▶ [What the task asks] Set down the material below word for word, excluding the pictures.

▶ [Given material]

----

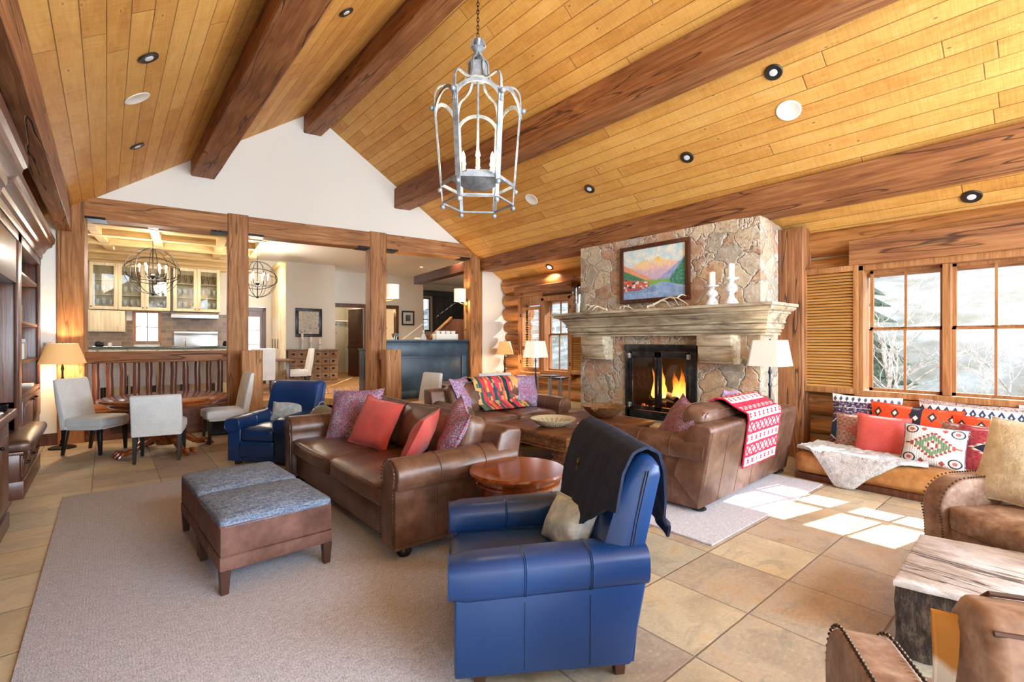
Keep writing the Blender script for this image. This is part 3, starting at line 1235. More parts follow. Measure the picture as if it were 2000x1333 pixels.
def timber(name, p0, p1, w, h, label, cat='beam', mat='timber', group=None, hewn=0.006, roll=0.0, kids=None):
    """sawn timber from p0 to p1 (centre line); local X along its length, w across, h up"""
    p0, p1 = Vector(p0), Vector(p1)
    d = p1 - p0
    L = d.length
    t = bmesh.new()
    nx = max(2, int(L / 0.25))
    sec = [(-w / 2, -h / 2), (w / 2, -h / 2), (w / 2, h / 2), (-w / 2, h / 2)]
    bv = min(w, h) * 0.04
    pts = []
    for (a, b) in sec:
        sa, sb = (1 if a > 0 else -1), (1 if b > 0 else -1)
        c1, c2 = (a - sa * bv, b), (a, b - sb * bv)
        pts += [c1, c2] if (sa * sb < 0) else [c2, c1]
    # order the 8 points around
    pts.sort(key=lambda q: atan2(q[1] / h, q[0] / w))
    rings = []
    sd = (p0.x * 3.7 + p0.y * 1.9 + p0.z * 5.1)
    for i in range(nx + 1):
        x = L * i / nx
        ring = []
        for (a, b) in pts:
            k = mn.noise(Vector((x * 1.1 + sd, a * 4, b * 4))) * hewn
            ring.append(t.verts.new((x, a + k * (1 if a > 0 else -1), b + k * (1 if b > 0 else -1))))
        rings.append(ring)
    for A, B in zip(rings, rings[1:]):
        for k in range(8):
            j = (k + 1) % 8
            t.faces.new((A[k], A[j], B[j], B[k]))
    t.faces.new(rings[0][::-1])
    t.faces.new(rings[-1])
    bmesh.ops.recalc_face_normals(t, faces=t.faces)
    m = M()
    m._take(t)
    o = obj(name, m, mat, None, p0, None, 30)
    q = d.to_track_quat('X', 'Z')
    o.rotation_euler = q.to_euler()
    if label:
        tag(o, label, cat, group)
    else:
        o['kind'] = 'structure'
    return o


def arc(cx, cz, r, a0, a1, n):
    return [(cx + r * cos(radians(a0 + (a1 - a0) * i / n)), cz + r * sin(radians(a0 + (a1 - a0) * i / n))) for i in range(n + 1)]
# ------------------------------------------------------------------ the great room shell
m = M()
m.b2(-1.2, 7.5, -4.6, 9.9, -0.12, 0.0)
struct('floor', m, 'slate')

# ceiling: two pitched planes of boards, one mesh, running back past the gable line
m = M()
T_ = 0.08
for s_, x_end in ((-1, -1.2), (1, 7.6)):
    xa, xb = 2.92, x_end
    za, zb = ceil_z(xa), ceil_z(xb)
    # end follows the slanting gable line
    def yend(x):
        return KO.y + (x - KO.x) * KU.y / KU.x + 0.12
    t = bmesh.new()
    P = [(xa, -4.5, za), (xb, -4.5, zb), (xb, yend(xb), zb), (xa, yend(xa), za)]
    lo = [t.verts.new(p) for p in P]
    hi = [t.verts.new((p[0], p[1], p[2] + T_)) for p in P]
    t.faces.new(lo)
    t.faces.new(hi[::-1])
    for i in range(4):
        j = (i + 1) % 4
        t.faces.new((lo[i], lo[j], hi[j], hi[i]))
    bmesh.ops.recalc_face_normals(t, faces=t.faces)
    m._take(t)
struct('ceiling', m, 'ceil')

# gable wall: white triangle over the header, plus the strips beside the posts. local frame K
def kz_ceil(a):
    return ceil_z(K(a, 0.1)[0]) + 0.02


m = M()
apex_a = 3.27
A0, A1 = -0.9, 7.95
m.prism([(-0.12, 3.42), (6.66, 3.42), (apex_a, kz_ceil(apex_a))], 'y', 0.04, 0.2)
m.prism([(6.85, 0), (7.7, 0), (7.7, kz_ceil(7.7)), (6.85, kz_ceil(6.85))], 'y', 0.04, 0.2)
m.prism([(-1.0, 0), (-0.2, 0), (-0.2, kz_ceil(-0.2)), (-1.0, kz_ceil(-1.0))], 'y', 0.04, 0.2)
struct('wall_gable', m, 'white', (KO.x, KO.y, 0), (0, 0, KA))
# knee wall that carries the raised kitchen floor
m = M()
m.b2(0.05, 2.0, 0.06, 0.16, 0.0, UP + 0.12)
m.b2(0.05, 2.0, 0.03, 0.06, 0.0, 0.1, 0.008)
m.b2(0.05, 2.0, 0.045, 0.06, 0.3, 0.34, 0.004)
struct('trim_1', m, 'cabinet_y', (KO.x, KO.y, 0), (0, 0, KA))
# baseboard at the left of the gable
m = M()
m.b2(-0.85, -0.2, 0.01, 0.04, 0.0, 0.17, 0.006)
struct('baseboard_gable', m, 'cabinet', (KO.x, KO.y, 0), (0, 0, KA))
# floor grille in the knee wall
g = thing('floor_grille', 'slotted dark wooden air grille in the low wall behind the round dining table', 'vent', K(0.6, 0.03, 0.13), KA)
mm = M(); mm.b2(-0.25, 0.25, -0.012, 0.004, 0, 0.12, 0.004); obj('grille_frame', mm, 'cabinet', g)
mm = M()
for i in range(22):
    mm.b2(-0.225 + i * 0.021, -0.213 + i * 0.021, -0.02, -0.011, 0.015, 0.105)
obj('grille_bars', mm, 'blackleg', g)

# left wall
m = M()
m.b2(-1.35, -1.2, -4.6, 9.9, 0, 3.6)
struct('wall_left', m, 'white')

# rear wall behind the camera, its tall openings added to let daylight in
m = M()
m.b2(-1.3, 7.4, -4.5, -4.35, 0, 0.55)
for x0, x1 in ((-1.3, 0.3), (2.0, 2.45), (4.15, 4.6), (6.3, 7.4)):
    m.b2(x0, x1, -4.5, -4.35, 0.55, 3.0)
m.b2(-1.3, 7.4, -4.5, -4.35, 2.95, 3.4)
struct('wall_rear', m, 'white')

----

▶ [Worked solution]
Keep writing the Blender script for this image. This is part 3, starting at line 1235. More parts follow. Measure the picture as if it were 2000x1333 pixels.
def timber(name, p0, p1, w, h, label, cat='beam', mat='timber', group=None, hewn=0.006, roll=0.0, kids=None):
    """sawn timber from p0 to p1 (centre line); local X along its length, w across, h up"""
    p0, p1 = Vector(p0), Vector(p1)
    d = p1 - p0
    L = d.length
    t = bmesh.new()
    nx = max(2, int(L / 0.25))
    sec = [(-w / 2, -h / 2), (w / 2, -h / 2), (w / 2, h / 2), (-w / 2, h / 2)]
    bv = min(w, h) * 0.04
    pts = []
    for (a, b) in sec:
        sa, sb = (1 if a > 0 else -1), (1 if b > 0 else -1)
        c1, c2 = (a - sa * bv, b), (a, b - sb * bv)
        pts += [c1, c2] if (sa * sb < 0) else [c2, c1]
    # order the 8 points around
    pts.sort(key=lambda q: atan2(q[1] / h, q[0] / w))
    rings = []
    sd = (p0.x * 3.7 + p0.y * 1.9 + p0.z * 5.1)
    for i in range(nx + 1):
        x = L * i / nx
        ring = []
        for (a, b) in pts:
            k = mn.noise(Vector((x * 1.1 + sd, a * 4, b * 4))) * hewn
            ring.append(t.verts.new((x, a + k * (1 if a > 0 else -1), b + k * (1 if b > 0 else -1))))
        rings.append(ring)
    for A, B in zip(rings, rings[1:]):
        for k in range(8):
            j = (k + 1) % 8
            t.faces.new((A[k], A[j], B[j], B[k]))
    t.faces.new(rings[0][::-1])
    t.faces.new(rings[-1])
    bmesh.ops.recalc_face_normals(t, faces=t.faces)
    m = M()
    m._take(t)
    o = obj(name, m, mat, None, p0, None, 30)
    q = d.to_track_quat('X', 'Z')
    o.rotation_euler = q.to_euler()
    if label:
        tag(o, label, cat, group)
    else:
        o['kind'] = 'structure'
    return o


def arc(cx, cz, r, a0, a1, n):
    return [(cx + r * cos(radians(a0 + (a1 - a0) * i / n)), cz + r * sin(radians(a0 + (a1 - a0) * i / n))) for i in range(n + 1)]
# ------------------------------------------------------------------ the great room shell
m = M()
m.b2(-1.2, 7.5, -4.6, 9.9, -0.12, 0.0)
struct('floor', m, 'slate')

# ceiling: two pitched planes of boards, one mesh, running back past the gable line
m = M()
T_ = 0.08
for s_, x_end in ((-1, -1.2), (1, 7.6)):
    xa, xb = 2.92, x_end
    za, zb = ceil_z(xa), ceil_z(xb)
    # end follows the slanting gable line
    def yend(x):
        return KO.y + (x - KO.x) * KU.y / KU.x + 0.12
    t = bmesh.new()
    P = [(xa, -4.5, za), (xb, -4.5, zb), (xb, yend(xb), zb), (xa, yend(xa), za)]
    lo = [t.verts.new(p) for p in P]
    hi = [t.verts.new((p[0], p[1], p[2] + T_)) for p in P]
    t.faces.new(lo)
    t.faces.new(hi[::-1])
    for i in range(4):
        j = (i + 1) % 4
        t.faces.new((lo[i], lo[j], hi[j], hi[i]))
    bmesh.ops.recalc_face_normals(t, faces=t.faces)
    m._take(t)
struct('ceiling', m, 'ceil')

# gable wall: white triangle over the header, plus the strips beside the posts. local frame K
def kz_ceil(a):
    return ceil_z(K(a, 0.1)[0]) + 0.02


m = M()
apex_a = 3.27
A0, A1 = -0.9, 7.95
m.prism([(-0.12, 3.42), (6.66, 3.42), (apex_a, kz_ceil(apex_a))], 'y', 0.04, 0.2)
m.prism([(6.85, 0), (7.7, 0), (7.7, kz_ceil(7.7)), (6.85, kz_ceil(6.85))], 'y', 0.04, 0.2)
m.prism([(-1.0, 0), (-0.2, 0), (-0.2, kz_ceil(-0.2)), (-1.0, kz_ceil(-1.0))], 'y', 0.04, 0.2)
struct('wall_gable', m, 'white', (KO.x, KO.y, 0), (0, 0, KA))
# knee wall that carries the raised kitchen floor
m = M()
m.b2(0.05, 2.0, 0.06, 0.16, 0.0, UP + 0.12)
m.b2(0.05, 2.0, 0.03, 0.06, 0.0, 0.1, 0.008)
m.b2(0.05, 2.0, 0.045, 0.06, 0.3, 0.34, 0.004)
struct('trim_1', m, 'cabinet_y', (KO.x, KO.y, 0), (0, 0, KA))
# baseboard at the left of the gable
m = M()
m.b2(-0.85, -0.2, 0.01, 0.04, 0.0, 0.17, 0.006)
struct('baseboard_gable', m, 'cabinet', (KO.x, KO.y, 0), (0, 0, KA))
# floor grille in the knee wall
g = thing('floor_grille', 'slotted dark wooden air grille in the low wall behind the round dining table', 'vent', K(0.6, 0.03, 0.13), KA)
mm = M(); mm.b2(-0.25, 0.25, -0.012, 0.004, 0, 0.12, 0.004); obj('grille_frame', mm, 'cabinet', g)
mm = M()
for i in range(22):
    mm.b2(-0.225 + i * 0.021, -0.213 + i * 0.021, -0.02, -0.011, 0.015, 0.105)
obj('grille_bars', mm, 'blackleg', g)

# left wall
m = M()
m.b2(-1.35, -1.2, -4.6, 9.9, 0, 3.6)
struct('wall_left', m, 'white')

# rear wall behind the camera, its tall openings added to let daylight in
m = M()
m.b2(-1.3, 7.4, -4.5, -4.35, 0, 0.55)
for x0, x1 in ((-1.3, 0.3), (2.0, 2.45), (4.15, 4.6), (6.3, 7.4)):
    m.b2(x0, x1, -4.5, -4.35, 0.55, 3.0)
m.b2(-1.3, 7.4, -4.5, -4.35, 2.95, 3.4)
struct('wall_rear', m, 'white')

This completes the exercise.